GIL SCOTT-HERON: What Should We Expect from our Artists?
By BARCODE 2x
Gil Scott-Heron's new record I'm New Here arrived this year with a lot of expectations on it. The poet/singer/songwriter of The Revolution Will Not Be Televised had not recorded in nearly two decades, had done time in prison, had struggled with addiction, and the sudden return of this beloved artist was eagerly awaited by fans.
The record was released to very mixed reviews, calling it a fragmentary and disappointing offering by an artist with little left to say. Where was his political commentary? Scott-Heron has instead given us a personal and intimate account of his loneliness and isolation. What should we expect of our artists?
Artists in exile, whether they choose it or not, have been removed from society to protect them from us and to protect us from them. Pablo Neruda took political asylum in Italy. The Rolling Stones escaped to France owing hundreds of thousands in taxes. Gesualdo moved to Ferrar after killing his wife. Byron took to Switzerland amidst charges of incest, adultery, bisexuality, and countless other carnal sins. Roman Polanski has evaded sentencing for decades.
Artists in prison include Oscar Wilde, for gross indecency. Timothy Leary, for his corruptive influence. "Many good books have been written in prison," wrote Hunter S. Thompson. Scott-Heron's drug charges sent him to Riker's Island, and he has been gone, nowhere to be found. He could have been useful after 9/11. He could have been very useful to us, providing commentary on race and politics during Obama's election.
But he has been removed from it. He has not been living in the same world with us. Prisoners and exiles have limited access to the information that we have all come to rely upon. They are hard to reach, and they have trouble reaching us too. So what should we expect from our great artists, after they disappear?
Roman Polanksi's newest film Ghost Writer is considered one of his most personal films, plumbing the depths of a shamed public figure's psyche.
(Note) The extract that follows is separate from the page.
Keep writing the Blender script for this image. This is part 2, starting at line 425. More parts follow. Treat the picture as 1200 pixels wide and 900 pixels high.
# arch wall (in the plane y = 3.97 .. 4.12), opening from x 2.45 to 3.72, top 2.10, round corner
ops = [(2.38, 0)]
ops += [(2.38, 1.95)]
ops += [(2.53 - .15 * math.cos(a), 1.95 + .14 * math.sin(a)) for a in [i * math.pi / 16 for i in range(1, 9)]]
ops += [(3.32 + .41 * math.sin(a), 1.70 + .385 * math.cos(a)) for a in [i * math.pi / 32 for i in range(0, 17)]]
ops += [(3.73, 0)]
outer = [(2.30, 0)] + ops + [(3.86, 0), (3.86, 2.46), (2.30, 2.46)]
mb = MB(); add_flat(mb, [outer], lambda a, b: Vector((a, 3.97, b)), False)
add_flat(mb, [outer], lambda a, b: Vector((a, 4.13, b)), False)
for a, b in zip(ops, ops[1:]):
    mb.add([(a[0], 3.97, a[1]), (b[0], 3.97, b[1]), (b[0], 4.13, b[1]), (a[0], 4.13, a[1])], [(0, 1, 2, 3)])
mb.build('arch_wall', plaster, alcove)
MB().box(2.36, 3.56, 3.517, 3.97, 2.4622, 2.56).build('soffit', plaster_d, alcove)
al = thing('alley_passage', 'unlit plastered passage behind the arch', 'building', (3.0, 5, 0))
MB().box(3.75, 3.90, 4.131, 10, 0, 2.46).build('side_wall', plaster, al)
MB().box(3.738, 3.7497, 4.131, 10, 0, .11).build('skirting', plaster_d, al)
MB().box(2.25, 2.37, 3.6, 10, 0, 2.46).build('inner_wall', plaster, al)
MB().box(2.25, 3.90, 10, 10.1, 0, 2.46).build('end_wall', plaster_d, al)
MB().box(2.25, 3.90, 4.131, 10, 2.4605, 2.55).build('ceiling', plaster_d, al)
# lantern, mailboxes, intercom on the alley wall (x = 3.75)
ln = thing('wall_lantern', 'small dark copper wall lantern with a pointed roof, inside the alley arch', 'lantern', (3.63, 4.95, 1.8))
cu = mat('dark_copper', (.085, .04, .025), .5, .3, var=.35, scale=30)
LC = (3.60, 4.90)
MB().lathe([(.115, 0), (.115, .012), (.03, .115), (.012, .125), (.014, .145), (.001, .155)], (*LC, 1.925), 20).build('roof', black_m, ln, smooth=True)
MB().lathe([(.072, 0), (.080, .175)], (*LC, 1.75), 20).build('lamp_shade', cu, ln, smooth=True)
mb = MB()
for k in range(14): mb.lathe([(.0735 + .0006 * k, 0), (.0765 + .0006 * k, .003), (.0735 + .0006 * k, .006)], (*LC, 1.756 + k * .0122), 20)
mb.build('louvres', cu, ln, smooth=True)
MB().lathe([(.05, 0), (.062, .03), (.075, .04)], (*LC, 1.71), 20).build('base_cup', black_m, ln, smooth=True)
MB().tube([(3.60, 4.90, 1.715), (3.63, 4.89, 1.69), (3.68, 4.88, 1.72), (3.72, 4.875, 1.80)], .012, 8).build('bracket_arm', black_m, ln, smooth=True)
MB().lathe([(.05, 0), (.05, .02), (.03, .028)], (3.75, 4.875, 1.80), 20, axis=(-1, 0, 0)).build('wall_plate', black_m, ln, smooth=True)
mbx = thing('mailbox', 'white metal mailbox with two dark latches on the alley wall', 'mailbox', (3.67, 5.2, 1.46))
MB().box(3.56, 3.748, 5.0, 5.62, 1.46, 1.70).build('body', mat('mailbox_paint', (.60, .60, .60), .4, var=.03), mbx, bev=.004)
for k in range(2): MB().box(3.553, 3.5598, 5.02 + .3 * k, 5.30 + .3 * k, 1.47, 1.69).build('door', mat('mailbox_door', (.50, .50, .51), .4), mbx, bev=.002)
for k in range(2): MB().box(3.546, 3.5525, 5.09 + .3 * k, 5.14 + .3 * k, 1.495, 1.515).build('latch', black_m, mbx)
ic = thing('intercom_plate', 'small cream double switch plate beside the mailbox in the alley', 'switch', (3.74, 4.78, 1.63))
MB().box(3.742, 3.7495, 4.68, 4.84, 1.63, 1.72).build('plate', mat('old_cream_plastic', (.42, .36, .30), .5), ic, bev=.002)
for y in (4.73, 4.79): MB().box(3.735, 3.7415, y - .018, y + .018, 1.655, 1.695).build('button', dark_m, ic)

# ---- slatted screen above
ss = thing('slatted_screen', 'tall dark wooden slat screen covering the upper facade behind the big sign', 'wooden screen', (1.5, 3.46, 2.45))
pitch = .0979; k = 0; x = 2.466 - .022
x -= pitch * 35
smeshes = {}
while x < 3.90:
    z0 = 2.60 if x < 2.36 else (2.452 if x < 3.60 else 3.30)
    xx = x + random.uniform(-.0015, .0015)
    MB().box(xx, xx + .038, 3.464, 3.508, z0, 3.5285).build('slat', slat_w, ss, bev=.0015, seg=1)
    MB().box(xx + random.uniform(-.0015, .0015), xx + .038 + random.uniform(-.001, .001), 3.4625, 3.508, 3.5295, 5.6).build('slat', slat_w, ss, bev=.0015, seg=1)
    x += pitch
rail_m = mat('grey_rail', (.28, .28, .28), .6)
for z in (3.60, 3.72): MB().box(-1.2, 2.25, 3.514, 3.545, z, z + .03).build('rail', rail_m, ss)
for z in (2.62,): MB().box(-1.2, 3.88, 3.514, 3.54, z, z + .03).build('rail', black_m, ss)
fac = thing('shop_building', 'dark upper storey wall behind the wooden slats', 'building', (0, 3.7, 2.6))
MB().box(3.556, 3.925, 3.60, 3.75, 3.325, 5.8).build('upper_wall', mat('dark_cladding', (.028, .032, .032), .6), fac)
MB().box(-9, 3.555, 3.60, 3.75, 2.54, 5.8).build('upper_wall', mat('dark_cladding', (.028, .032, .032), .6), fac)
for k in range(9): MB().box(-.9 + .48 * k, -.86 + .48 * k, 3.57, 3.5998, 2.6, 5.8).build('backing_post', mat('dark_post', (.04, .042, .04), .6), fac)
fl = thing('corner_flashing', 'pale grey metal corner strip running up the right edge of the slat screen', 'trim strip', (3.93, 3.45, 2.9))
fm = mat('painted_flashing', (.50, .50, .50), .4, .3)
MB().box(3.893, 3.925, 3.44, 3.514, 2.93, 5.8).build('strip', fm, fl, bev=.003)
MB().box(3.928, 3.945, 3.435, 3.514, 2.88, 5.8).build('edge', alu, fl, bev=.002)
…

The Rolling Stones made the great Exile on Main Street, suffering through addiction and run-ins with the law. Considered one of the great rock records, Exile was actually a collage of new and old recordings, making for a brilliant, yet rambling and sometimes shapeless listen. Similarly, Scott-Heron's I'm New Here is like a trip through his notebooks. This is a collection, a montage, a scrapbook of ideas and memories.
Snatches of conversations, sampled and set to music, as well as poems and just a few brief songs, all come together and don't really fit. The aesthetics of the tortured mind are often out of joint. And being in exile, the artist is not bound by any conventions. Many times, the most personal works of art are the least linear, the least conventional of the artist's body of work.
Gil Scott-Heron is a political figure and an artist, and keeping these responsibilities in balance is rather difficult. We should look back over his work and remember that many of his records bounce back and forth between the political and the emotional. The Revolution Will Not Be Televised and the title track of Pieces of a Man are good examples of how this man has given us his inner thoughts and his revolutionary activist thought, simultaneously. These two songs on the same record are equally important, perhaps. One might stir revolutionary emotion, and the other might just make you a little sentimental. But in the long, complicated career of this tortured artist, all these emotions are important to document.
After all this time, maybe we need I'm New Here to get reaquainted with Gil Scott-Heron. Maybe it is more important to check in on him, make sure he's okay, and to welcome him back to the world. I sense that this man is getting warmed up again for more recordings, and they may be strange, cryptical, political. We should expect that from him after all this time. What we should not expect are answers to our burning questions. Political artists are not there to answer us, rather, they are sometimes there to help us phrase our questions. They help us look within.